15.______The dividing line between North and South Korea, across which the fighting between communists and United Nations forces ebbed and flowed during the Korean War

D. Matching People, Places, and Events

Match the person, place, or event in the left column with the proper description in the right column by inserting the correct letter on the blank line.

1.___Benjamin Spock
2.___Hermann Goering
3.___Joseph Stalin
4.___Julius and Ethel Rosenberg
5.___Jiang Jieshi (Chiang Kai-shek)
6.___George F. Kennan
7.___Mao Zedong (Mao Tse-tung)
8.___George C. Marshall
9.___J. Robert Oppenheimer
10.___Reinhold Niebuhr
11.___Richard Nixon
12.___Joseph McCarthy
13.___Henry A. Wallace
14.___Strom Thurmond
15.___Douglas MacArthur / a.Top Nazi official who committed suicide after being convicted in war-crimes trials
b.Physician who provided advice on child rearing to baby-boomers’ parents after World War II
c.Young California congressman whose investigation of Alger Hiss spurred fears of communist influence in America
d.Chinese Nationalist leader whose corrupt and ineffective government fell to communist rebels in 1949
e.Originator of a massive program for the economic relief and recovery of devastated Europe
f.American military commander in Korea fired by President Harry Truman
g.Former vice president of the United States whose 1948 campaign as a pro-Soviet liberal split the Democratic Party
h.Leading American theologian who advocated Christian realism and the use of force if necessary to maintain justice against Nazi or Stalinist evil
i.Wisconsin senator whose charges of communist infiltration of the U.S. government deepened the anti-red atmosphere of the early 1950s
j.Former scientific director of the Manhattan Project who joined Albert Einstein in opposing development of the hydrogen bomb
k.The tough leader whose violation of agreements in Eastern Europe and Germany helped launch the Cold War
l.Leader of the Chinese Communists whose revolutionary army seized power in China in 1949
m.Americans convicted and executed for spying and passing atomic secrets to the Soviet Union
n.Southern segregationist who led Dixiecrat presidential campaign against Truman in 1948
o.Brilliant U.S. specialist on the Soviet Union and originator of the theory that U.S. policy should be to contain the Soviet Union

Applying what you Learned:

  1. Why did the American economy soar from 1950 to 1970? How did this new, widely distributed affluence alter the American way of life?
  1. Explain the steps that led to the long-term involvement of the United States in major overseas military commitments and expenditures, including NATO and the Korean War. How did expanding military power and the Cold War affect American society and its ideas?
  1. Discuss President Harry Truman’s role as a leader in both international and domestic affairs from 1945 to 1952. Does Truman deserve to be considered a great president?
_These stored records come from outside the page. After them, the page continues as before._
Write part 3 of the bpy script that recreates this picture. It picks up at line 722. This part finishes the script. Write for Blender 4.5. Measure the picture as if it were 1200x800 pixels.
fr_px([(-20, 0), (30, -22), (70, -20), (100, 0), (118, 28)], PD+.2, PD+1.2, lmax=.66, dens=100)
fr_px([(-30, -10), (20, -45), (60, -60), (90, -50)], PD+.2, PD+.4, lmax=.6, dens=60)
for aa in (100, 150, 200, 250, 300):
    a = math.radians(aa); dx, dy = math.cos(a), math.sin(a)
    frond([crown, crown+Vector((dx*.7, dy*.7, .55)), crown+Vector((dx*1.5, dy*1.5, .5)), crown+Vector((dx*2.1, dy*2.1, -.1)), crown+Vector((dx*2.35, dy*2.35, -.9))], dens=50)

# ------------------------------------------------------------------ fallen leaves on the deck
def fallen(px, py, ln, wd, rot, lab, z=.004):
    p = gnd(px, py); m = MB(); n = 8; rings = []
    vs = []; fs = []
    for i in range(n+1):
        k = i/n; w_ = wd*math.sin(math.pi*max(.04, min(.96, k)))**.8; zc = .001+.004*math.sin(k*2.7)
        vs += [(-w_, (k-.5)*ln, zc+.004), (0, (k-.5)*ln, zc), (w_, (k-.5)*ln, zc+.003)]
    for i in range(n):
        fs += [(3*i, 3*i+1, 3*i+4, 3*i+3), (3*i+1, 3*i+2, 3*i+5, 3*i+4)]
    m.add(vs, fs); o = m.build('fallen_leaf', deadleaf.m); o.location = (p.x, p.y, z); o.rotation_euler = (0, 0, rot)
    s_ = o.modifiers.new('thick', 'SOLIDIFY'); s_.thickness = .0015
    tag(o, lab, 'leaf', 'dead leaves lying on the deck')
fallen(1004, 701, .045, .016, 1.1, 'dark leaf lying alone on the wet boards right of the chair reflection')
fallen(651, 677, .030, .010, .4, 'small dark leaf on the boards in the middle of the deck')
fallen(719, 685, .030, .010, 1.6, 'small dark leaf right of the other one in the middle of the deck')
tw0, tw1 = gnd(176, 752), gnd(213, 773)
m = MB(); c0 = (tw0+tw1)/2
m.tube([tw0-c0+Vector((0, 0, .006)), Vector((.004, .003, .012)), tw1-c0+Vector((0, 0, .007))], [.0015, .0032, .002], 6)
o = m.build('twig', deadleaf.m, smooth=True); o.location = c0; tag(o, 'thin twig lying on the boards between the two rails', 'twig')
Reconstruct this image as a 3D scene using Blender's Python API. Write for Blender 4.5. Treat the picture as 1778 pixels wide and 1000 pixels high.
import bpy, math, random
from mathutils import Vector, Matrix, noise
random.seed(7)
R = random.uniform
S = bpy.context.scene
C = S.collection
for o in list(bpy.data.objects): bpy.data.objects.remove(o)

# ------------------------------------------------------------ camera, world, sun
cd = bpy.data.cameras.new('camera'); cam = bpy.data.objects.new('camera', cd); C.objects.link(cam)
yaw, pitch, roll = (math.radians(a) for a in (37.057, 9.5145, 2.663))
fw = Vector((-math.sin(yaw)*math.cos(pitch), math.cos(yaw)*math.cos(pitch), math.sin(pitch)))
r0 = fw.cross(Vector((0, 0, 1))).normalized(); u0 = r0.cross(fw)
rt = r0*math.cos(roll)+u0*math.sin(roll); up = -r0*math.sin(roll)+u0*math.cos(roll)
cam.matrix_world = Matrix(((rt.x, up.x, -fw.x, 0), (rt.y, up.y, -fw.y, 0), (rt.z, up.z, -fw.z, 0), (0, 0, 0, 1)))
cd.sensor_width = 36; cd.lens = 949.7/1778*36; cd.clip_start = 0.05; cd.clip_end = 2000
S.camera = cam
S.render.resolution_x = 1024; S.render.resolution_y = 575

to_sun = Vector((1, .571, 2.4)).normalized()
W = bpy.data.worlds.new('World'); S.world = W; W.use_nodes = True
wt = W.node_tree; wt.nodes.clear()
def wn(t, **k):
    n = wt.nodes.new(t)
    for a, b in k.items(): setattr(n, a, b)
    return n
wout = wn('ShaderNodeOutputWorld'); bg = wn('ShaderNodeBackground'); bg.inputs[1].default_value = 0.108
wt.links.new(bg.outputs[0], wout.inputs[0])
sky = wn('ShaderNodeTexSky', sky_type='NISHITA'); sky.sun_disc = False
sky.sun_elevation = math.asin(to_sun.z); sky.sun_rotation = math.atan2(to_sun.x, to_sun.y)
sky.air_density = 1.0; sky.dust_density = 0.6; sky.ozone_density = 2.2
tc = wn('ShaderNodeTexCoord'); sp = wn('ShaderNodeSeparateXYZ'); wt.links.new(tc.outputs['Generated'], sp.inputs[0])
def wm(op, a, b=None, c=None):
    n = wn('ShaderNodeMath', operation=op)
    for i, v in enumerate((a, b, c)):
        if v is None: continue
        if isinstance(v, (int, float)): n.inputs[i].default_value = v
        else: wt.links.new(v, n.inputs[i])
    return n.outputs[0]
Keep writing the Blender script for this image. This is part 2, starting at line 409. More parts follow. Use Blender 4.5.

Why or why not?
  1. Why did World War II—unlike World War I—lead to a permanent end to American isolationism (see Chapter 30)?
  1. Compared to the total victory and unconditional surrender of World War II, the Korean War led to a frustrating stalemate and armed hostile peace. What made Korea a different sort of war? Why was MacArthur’s claim that “there is no substitute for victory” problematic in the case of Korea?